(382f) High-Throughput Experiments Elucidate the Effect of Multicomponent Feed Streams on Solute Transport

Critical minerals, such as the rare earth elements (REEs), are crucial components in green energy technologies and electronics. Unfortunately, the current processes used to purify these resources are at odds with the technologies they inspire. For instance, REEs in primary and secondary sources are commonly separated through liquid-liquid extraction (LLE). LLE separations cannot be rapidly re-optimized to account for site-specific variability in the feed streams and require copious amounts of harmful organic solvents. In this regard, membrane technologies offer modular design platforms and an environmentally-responsible alternative for critical mineral separations. Membrane cascades have demonstrated the ability to fractionate solutes into distinct streams, yet their optimization has assumed that membrane performance is independent of feed composition. As such, the application of staged membrane designs is hindered by the lack of knowledge related to multicomponent interactions in relevant feed streams.

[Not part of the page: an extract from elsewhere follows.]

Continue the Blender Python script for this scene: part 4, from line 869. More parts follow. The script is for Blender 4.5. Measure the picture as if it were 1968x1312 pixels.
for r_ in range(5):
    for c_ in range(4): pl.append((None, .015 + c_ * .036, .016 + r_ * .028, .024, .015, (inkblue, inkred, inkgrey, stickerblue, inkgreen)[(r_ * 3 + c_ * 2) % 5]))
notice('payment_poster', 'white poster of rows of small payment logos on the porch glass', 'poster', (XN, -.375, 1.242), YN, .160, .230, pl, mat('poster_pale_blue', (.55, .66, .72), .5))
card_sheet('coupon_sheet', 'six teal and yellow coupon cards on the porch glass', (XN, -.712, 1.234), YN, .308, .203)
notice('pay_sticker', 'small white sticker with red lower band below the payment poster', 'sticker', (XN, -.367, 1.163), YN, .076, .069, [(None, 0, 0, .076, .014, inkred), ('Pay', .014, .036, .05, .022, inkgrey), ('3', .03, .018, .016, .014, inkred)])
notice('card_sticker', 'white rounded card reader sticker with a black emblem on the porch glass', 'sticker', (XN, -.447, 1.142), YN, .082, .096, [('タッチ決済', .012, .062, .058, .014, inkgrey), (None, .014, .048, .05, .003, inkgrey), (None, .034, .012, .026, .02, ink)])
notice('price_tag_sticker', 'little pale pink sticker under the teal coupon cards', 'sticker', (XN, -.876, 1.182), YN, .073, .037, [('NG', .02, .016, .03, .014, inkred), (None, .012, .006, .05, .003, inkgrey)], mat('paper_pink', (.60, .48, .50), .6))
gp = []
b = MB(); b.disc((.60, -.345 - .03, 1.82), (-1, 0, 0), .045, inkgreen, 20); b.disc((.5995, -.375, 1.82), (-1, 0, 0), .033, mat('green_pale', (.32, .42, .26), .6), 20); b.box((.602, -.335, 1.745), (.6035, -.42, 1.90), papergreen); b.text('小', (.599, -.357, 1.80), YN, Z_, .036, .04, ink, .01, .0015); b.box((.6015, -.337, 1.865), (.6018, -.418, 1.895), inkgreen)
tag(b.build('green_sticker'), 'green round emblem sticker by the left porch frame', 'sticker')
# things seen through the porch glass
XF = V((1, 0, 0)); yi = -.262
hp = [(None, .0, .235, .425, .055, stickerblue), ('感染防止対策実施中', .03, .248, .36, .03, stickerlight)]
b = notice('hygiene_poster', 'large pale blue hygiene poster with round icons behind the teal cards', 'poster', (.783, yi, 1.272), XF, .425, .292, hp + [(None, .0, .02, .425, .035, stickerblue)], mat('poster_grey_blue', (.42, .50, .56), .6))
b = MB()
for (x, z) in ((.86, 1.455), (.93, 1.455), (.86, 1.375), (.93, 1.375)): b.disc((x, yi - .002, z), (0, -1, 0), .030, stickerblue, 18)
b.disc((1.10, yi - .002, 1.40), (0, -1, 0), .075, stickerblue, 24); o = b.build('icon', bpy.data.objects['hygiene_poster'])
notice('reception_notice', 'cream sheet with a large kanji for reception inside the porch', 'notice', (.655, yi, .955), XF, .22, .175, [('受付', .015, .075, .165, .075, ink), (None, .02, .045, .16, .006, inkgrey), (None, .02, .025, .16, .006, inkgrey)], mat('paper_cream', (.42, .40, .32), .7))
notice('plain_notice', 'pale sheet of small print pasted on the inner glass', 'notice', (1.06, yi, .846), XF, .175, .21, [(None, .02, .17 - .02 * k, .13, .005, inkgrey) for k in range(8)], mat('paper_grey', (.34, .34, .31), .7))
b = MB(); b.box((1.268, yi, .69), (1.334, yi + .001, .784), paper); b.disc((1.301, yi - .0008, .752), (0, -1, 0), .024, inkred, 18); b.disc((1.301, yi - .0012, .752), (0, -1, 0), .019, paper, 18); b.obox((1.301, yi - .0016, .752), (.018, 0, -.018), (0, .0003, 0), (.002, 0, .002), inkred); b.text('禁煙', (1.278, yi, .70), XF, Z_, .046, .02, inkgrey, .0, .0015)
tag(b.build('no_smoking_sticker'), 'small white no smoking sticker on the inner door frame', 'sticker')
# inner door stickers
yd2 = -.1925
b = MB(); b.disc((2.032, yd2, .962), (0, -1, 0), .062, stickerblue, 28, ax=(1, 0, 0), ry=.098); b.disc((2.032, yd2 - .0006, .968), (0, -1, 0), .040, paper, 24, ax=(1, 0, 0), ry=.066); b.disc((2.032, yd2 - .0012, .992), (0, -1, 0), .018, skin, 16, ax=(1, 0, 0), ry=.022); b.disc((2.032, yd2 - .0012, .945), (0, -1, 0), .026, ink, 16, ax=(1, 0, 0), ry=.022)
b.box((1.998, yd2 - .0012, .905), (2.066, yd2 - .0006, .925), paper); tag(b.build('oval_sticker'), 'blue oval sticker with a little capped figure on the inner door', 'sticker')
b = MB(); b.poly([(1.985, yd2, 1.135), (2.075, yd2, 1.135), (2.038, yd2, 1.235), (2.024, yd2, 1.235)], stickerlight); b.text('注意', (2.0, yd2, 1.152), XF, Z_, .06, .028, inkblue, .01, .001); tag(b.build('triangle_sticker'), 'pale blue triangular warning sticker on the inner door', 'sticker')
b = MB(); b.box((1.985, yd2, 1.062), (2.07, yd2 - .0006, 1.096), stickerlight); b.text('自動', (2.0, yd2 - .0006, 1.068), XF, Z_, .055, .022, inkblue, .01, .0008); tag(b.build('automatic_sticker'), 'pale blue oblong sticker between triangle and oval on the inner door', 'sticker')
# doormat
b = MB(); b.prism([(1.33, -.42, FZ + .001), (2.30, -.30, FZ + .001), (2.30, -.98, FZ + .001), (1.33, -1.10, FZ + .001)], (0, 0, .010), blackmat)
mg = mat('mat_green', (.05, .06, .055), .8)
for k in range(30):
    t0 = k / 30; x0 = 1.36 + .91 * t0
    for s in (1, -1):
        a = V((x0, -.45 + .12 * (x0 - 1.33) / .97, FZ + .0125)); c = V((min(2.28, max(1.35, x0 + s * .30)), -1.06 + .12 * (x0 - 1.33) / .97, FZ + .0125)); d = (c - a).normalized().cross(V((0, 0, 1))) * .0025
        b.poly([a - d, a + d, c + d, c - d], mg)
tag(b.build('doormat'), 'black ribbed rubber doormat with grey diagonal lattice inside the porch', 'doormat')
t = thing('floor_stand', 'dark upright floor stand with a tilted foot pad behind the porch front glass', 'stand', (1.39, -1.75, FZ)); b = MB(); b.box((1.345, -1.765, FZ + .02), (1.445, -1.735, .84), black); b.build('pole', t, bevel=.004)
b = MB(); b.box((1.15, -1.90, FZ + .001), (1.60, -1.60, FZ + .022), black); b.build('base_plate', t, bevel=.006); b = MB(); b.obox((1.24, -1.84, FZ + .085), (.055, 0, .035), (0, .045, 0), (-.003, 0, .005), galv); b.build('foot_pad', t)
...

Motivated by the presence of lanthanum and sodium in fluorescent lamps and acid mine drainage, this study systematically explores the effect of feed composition on solute transport through commercial polyamide nanofiltration membranes. The feed stream will contain two salts with a shared anion, chloride, to reduce the complexity of the experiment. We design high-throughput experiments to keep one solute concentration constant over the course of the experiment and increase the concentration of the other unique ion. These experiments allow us to collect information-dense data sets. Therefore, fewer experiments can be used to explore the concentration phase space and create topological maps that relate solute transport to ionic strength and molar ratio. This enables us to identify the concentration ranges where interesting transport phenomena are occurring. For example, we demonstrate that the transport of the monovalent ion is enhanced while that of the multivalent ion is relatively unaffected. At low Na⁺:La³⁺ ratios, these multicomponent interactions result in negative sodium ion rejections. We subsequently extended our study to a feed containing lanthanum and calcium. This extension sheds light on the influence of ion-ion and ion-membrane interactions in multicomponent feeds.